Kurzer Blick auf die Geschichte der Automatisierungstechnik
- Zu Beginn, in den 1960er und 1970er Jahren, ging es darum, die menschliche Arbeitskraft zu ersetzen, dadurch Kosten und Ressourcen zu sparen, ermüdende Tätigkeiten zu vermeiden und den Output zu erhöhen.
- Später sollte dann auch die Qualität erhöht werden, denn durch menschliche Bearbeitung entsteht eine Fehlerquote von 1,5 bis 2 %. Dieser Wert lässt sich nur durch wiederholte Tests oder eben durch Automatisierung verringern.
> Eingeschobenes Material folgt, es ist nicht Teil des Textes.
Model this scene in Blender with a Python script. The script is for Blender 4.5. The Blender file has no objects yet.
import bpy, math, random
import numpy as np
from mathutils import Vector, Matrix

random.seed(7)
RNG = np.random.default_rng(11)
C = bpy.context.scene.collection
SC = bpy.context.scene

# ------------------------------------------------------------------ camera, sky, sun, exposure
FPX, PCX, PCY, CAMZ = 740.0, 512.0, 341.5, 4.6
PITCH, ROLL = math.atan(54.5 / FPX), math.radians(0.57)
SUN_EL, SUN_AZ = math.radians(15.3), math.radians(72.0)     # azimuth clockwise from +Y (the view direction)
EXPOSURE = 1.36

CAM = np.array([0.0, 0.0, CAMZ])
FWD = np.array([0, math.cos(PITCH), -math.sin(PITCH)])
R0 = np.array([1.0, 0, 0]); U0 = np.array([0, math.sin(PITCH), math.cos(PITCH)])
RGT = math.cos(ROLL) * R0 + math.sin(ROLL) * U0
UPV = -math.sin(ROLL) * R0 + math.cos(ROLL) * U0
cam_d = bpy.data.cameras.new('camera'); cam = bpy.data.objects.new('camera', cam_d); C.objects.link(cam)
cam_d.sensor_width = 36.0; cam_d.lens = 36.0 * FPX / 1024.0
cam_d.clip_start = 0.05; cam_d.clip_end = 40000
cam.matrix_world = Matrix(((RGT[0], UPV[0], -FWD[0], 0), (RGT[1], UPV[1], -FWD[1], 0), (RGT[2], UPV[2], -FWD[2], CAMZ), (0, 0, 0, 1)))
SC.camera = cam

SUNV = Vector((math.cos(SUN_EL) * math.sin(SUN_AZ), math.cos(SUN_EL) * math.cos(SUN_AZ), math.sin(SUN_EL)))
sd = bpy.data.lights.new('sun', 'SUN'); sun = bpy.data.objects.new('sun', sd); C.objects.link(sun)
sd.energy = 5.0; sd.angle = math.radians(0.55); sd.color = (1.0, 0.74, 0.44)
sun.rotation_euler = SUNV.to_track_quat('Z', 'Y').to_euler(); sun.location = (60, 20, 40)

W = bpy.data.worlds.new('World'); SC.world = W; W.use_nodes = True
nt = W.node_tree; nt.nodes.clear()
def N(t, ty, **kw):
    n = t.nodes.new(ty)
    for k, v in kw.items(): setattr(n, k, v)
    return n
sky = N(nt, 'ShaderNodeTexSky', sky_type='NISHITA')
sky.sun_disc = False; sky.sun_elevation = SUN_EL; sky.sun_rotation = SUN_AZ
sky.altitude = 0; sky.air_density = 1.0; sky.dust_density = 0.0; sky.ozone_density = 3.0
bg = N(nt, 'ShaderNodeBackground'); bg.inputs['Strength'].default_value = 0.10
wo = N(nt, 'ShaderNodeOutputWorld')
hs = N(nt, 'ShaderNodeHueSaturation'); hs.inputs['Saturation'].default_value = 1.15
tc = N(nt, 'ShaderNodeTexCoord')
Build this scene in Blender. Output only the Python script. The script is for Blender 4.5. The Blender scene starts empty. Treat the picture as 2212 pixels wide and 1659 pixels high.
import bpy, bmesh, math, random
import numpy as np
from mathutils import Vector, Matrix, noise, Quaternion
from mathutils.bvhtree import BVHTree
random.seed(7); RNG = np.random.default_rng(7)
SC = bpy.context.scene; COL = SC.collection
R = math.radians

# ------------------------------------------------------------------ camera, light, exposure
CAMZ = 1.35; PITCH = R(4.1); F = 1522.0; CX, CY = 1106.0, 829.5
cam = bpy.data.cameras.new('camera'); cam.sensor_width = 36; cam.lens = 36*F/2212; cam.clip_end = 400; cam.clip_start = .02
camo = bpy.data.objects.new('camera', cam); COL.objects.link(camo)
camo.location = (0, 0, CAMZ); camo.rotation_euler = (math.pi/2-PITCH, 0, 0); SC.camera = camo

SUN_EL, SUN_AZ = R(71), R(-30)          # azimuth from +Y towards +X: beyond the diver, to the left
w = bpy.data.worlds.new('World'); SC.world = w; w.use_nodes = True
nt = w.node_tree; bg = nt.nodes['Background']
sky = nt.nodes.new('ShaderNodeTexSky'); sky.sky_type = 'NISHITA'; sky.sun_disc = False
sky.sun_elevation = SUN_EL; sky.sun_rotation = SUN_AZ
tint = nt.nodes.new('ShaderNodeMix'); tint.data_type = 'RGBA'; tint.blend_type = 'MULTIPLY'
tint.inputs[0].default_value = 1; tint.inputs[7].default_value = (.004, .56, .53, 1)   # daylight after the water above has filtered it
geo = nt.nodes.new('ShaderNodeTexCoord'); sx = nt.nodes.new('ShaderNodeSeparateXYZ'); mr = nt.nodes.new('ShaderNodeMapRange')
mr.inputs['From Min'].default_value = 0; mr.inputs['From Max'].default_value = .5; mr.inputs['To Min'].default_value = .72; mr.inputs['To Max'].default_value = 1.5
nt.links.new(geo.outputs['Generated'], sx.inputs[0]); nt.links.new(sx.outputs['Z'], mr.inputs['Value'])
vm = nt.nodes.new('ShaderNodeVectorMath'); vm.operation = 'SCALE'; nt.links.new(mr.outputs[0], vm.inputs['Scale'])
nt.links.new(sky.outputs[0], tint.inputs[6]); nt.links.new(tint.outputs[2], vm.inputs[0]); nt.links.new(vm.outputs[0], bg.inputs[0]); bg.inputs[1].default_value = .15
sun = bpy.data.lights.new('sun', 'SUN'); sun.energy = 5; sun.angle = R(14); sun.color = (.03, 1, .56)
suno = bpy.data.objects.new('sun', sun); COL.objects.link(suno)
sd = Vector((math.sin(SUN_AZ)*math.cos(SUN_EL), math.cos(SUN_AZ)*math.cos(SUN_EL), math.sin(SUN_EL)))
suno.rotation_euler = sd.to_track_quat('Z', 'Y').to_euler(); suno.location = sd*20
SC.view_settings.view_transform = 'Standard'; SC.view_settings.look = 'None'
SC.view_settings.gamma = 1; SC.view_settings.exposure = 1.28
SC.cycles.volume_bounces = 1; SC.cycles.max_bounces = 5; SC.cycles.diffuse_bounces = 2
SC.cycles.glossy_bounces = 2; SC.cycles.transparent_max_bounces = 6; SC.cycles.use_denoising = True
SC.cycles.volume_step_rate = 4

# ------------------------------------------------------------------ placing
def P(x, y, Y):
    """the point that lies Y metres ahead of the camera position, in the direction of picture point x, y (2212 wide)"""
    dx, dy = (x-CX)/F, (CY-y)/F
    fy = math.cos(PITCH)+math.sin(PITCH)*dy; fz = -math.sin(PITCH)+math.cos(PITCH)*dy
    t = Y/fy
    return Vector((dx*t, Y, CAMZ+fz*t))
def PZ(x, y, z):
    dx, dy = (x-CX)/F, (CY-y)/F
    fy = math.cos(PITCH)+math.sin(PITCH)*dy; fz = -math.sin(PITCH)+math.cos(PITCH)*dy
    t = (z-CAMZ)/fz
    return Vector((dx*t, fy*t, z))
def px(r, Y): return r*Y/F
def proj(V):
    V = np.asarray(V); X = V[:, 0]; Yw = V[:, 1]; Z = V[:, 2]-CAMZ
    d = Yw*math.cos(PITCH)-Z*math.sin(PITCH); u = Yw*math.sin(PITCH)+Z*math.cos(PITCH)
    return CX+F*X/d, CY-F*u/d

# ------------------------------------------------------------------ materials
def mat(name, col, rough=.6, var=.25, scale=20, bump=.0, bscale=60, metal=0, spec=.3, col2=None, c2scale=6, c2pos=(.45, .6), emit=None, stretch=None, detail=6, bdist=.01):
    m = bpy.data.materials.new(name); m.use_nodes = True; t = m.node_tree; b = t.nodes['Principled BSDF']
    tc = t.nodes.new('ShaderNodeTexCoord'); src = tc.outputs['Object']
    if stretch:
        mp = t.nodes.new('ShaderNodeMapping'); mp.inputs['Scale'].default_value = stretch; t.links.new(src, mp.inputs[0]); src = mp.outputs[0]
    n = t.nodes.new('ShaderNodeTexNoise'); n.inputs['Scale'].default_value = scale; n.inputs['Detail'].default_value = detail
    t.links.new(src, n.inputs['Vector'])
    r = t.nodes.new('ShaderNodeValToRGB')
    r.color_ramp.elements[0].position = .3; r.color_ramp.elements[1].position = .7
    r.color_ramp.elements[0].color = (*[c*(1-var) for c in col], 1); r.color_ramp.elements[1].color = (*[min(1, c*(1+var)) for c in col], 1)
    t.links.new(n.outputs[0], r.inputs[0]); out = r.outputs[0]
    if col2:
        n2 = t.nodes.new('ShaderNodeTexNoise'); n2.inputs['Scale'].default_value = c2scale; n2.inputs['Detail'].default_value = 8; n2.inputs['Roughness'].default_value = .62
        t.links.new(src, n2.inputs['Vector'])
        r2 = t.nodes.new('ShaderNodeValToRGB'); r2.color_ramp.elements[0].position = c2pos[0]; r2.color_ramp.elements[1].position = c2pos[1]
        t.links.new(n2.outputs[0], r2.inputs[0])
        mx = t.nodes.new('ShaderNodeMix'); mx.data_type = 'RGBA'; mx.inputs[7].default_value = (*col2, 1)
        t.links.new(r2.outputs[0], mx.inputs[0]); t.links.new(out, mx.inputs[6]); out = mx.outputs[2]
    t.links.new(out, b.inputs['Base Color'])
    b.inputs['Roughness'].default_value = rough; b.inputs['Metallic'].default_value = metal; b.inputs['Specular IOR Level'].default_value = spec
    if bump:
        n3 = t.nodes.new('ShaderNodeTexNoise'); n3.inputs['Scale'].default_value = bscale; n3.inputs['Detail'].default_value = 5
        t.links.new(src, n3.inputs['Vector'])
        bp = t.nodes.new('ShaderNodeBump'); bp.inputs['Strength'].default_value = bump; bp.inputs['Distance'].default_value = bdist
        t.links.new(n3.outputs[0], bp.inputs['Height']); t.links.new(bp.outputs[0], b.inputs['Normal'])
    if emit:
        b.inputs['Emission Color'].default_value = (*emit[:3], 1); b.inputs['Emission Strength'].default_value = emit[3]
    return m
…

- Ein weiterer Trend war die Miniaturisierung. Moderne Bauelemente haben Kantenlängen von unter einem Millimeter. Sie lassen sich mit menschlichen Händen überhaupt nicht mehr montieren, nicht mehr zusammenbauen, nicht mehr prüfen.
- In den 1980er Jahren wurde dann die Sicherheit wichtiger. Die funktionale Sicherheit der Maschinen wurde auch der Automatisierung übertragen und immer mehr elektronische sicherheitsgerichtete Sensoren wurden dazu genutzt. Sensorische Absicherungen wurden gesetzlich vorgeschrieben.
- Heute ist der Begriff Resilienz in den Vordergrund gerückt. Wenn ich eine automatisierte Anlage habe, die ich vielleicht noch redundant ausführe, dann sollte ich eine gewisse Resilienz verfügen, um gegenüber Störungen meines Ablaufs nicht mehr zu empfindlich zu sein.
- Mittlerweile nutzen wir die Automatisierung und auch die Digitalisierung dazu, unseren Nachhaltigkeitspflichten gerecht zu werden.
Zusammenfassend: Das Wachstum der Automation ist dadurch begründet, dass wir eigentlich jedes Jahrzehnt eine neue Domäne erobert haben, die wir mit den Automatisierungstechniken dann wirklich automatisiert, ressourceneffizient sowie ressourcenoptimal betreiben können. Das ist eben längst nicht mehr nur der eigentliche Wertschöpfungsvorgang.
Ausblick
Die Automatisierungstechnik ist qua Definition eine Wachstumsbranche. Alle wichtigen Trendthemen, ob es nun KI, Elektrifizierung, Automatisierung und Digitalisierung im Sinne der Nachhaltigkeit ist, oder ob wir uns mit der Frage des Klimaschutzes durch den CO2-Ausstoß befassen: Alles bedarf der Elektrotechnik, bedarf der Automation, bedarf der Digitalisierung.
Wir sind also eigentlich zu Wachstum verdonnert. Und dass wir im Moment mal eine Verschnaufpause einlegen müssen, ist ärgerlich, aber es ändert nichts an diesen Megatrends. Wenn die Elektrotechnik, die Automatisierungstechnik, die Digitalisierung nicht nachhaltig wachsen, heißt das: die Menschheit gibt ihre wichtigsten Ziele auf:
- eine nachhaltige Kreislaufwirtschaft
- eine weitgehend klimaneutrale Versorgung unseres Wohlstands
Erst wenn wir diese Ziele aufgeben, wird die Automatisierung perspektivisch nicht mehr wachsen. Das, was wir im Moment sehen, ist eine konjunkturelle Delle, die vielfältige Ursachen hat, weswegen sie einfach länger dauert. Aber sie wird verschwinden. Sie wird mit Sicherheit wieder einer Periode eines deutlichen dynamischen Wachstums weichen, davon bin ich fest überzeugt. Denn wir werden ohne Automatisierung, Digitalisierung, Elektrifizierung unsere ehrgeizigen Menschheitsziele nicht erreichen.
Mit dieser Perspektive wünsche ich Ihnen eine erfolgreiche Arbeit für die Automatisierungstechnik – und genügend Motivation für die Mühsal der Ebene.